The YALE LIT. comes regularly, and always receives a right cordial welcome. The NASSAU LIT. MAG. (Mar.) is this moment laid on our table. Pardon our inadvertence, brothers of the JEFFERSON MONUMENT MAG. (Univer. of Va.) in omitting to acknowledge the receipt of four Nos. of your periodical-the last, the Jan. Among a goodly assortment of articles, we have noticed a very just Review of "Washington and his Generals," by that most execrable jackanapes of a writer, Geo. Lippard. We return our thanks to the "CHRISTIAN REGISTER," for exchanging with us. Although we differ from the doctrinal views of the editors, we believe it to be the best conducted religious sheet in New England. The "HOME JOURNAL," will be pleased to accept a like tribute of thanks. The "GREENFIELD DEMOCRAT," is a sweet morsel to the political appetite of our brother Cassius. It is down with a terrible vengeance upon the Democrats for their defection from "the coalition "-and that reminds us of a story we heard the other day. Some hundred years ago, when the laws were different from those we live under, a couple of scamps were likely to get into difficulty with the government, in consequence of a propensity to thieve, which they in company had indulged to excess.

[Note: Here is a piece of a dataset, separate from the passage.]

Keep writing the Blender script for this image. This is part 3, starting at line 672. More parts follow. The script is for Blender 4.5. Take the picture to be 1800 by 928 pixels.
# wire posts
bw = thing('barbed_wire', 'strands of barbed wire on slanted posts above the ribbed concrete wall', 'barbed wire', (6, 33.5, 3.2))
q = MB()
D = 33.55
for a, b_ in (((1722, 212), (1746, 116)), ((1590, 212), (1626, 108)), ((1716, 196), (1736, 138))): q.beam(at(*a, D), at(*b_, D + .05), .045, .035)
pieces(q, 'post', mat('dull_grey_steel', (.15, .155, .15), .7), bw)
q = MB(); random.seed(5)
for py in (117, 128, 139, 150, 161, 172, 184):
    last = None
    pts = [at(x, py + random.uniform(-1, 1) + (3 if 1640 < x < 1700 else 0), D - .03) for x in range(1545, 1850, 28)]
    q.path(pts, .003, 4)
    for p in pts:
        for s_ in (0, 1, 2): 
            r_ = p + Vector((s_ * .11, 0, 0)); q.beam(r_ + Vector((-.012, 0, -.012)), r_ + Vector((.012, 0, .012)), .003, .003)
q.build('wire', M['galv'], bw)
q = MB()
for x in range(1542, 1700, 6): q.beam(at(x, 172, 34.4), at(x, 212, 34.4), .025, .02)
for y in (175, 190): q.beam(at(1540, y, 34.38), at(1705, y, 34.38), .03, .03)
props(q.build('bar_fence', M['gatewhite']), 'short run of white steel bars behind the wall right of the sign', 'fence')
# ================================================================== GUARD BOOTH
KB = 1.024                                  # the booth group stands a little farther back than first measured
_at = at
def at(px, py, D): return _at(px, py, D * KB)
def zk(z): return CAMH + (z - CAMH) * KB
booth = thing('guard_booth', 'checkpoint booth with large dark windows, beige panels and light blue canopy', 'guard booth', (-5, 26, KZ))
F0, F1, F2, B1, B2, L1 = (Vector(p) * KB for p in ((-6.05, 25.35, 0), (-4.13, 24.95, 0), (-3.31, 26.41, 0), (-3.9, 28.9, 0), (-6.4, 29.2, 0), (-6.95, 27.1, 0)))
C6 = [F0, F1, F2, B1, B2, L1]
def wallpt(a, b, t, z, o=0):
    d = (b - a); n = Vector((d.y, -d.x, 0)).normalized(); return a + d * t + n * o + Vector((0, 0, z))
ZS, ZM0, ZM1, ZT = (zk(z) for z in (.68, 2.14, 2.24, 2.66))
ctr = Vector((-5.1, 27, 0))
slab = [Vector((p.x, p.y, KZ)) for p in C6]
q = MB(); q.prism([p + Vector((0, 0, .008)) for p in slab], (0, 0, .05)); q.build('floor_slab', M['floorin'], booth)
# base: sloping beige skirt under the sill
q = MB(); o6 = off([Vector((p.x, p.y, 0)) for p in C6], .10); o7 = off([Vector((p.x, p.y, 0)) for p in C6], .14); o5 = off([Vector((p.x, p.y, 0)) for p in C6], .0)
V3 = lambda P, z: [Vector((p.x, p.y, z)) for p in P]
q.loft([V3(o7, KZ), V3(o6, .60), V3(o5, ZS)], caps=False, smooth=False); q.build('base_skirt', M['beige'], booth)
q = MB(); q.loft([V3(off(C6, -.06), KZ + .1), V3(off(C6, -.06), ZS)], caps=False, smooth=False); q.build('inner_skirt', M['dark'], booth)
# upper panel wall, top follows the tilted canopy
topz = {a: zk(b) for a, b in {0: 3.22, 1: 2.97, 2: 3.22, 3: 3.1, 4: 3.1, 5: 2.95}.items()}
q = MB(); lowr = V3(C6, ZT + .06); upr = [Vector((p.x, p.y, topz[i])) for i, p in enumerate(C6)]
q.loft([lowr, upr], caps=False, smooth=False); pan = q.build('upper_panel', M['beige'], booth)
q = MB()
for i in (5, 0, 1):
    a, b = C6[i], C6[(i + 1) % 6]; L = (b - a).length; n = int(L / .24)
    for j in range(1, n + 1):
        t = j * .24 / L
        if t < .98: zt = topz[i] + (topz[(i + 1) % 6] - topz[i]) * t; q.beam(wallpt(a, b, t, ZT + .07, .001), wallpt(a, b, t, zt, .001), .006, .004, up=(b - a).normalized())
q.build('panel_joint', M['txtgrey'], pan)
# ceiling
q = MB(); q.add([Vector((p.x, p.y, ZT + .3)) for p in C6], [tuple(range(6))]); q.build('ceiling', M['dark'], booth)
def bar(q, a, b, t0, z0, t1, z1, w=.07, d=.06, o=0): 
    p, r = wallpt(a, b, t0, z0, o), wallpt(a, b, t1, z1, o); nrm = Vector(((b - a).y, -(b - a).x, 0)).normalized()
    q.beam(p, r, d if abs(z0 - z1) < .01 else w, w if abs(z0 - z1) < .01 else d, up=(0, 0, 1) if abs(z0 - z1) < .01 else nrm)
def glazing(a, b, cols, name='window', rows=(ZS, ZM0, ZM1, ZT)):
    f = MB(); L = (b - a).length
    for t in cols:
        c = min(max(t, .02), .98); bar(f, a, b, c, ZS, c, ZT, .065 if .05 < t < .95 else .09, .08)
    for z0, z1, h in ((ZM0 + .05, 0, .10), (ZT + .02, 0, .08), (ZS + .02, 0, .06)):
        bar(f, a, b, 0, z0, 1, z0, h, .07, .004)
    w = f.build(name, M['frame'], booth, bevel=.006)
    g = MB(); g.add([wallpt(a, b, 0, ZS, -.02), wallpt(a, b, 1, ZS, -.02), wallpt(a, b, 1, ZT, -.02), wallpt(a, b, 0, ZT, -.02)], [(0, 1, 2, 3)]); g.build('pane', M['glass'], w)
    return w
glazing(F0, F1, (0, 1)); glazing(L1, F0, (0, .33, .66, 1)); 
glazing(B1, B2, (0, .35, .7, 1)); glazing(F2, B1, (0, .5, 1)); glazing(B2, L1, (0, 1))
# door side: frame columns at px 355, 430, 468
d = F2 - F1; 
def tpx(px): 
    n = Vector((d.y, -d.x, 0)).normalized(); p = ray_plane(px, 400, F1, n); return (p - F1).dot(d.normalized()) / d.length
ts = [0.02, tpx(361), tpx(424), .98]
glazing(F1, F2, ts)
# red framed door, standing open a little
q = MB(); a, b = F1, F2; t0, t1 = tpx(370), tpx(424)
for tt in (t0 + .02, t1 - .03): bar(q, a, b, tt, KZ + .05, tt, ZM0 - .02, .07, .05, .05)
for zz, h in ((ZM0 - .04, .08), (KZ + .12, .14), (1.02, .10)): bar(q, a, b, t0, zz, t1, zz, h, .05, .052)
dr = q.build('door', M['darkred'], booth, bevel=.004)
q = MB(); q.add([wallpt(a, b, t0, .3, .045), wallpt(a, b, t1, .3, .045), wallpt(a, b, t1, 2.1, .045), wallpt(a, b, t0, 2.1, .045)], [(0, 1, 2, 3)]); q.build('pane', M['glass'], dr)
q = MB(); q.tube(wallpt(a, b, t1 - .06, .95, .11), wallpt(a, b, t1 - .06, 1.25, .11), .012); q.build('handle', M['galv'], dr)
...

One of them turned States' evidence against the other, who was accordingly tied up to the post in the public square, and whipped. The fellow bore it with a good deal of fortitude. When he had received the full penalty of the law, and satisfied himself that he had a sound bone or two left in his skin,-" Warl!" said he, "that's just right! Any man that'll have anything to do with such a rascal as that was, ought to be whipped!" Free Soil and Democracy, help yourselves! Several Nos. of "THE COLLEGIAN" (Wash. Coll. Pa.,) have been received. It is conducted in part by the members of some Female Sem., who write decidedly the most sensible pieces.

Our limits forbade our publishing one or two pieces of poetry which were very kindly handed us.

The sickness of the printer must excuse our late appearance.